Anyhow, there's a new one out, Belle, and it's another good one. It's another album of elegant, finely crafted and performed adult alternative pop, perhaps a bit more experimental and a bit more sophisticated than the previous three; it starts sprightly, and then explores a range of other musical moods, from the classicism of "If You Really Do", through the Morricone-esque opening and mysterious swirl of "This Girl's Prepared For War" and the shimmery "Darkness All Around Us", on which Runga takes a back seat to collaborator/producer Kody Nielson (to pick out my favourites)...also, the dream-like two minute title track is honestly just a little bit magical, a gossamer, ethereal moment that sticks in the mind, as much for the otherworldly mood it invokes as for its wistful melody.

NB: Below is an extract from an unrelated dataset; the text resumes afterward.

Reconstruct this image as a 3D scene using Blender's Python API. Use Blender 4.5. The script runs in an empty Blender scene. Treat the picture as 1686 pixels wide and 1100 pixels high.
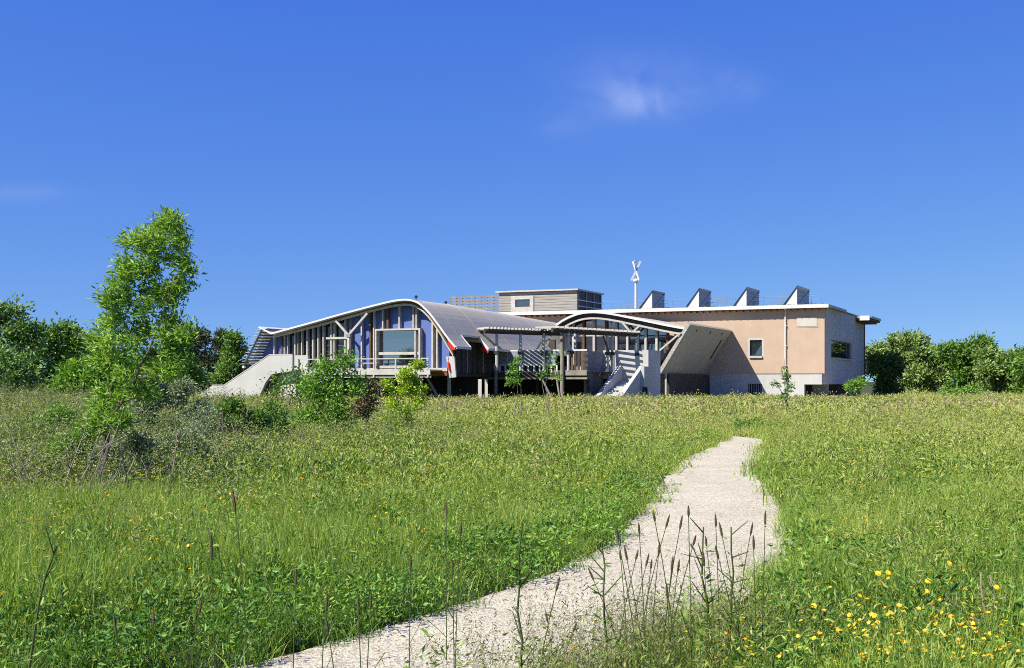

Emmylou Harris - Luxury Liner

What is it that makes Emmylou so consistently wonderful? This is one of the early ones, from the 70s, and it's as great as all the others; a particular highlight is her version of "She". It's partly the voice and partly the sensitivity of her interpretations - and the ability to pick songs that will work for her - but altogether she really is something.

Wednesday, May 02, 2012

"Still Smiling: A Tribute to the Genius of Brian Wilson"

Came with some music magazine or other. Seems like a good roster of currentish Brian Wilson / Beach Boys-inspired acts (there've probably always been many, but they seem especially prominent at the moment), but hasn't really taken me, for the most part; while I'm all for this kind of hazy sunshiney melancholy, I prefer that kind of vibe when it comes with more melody than is generally on offer here.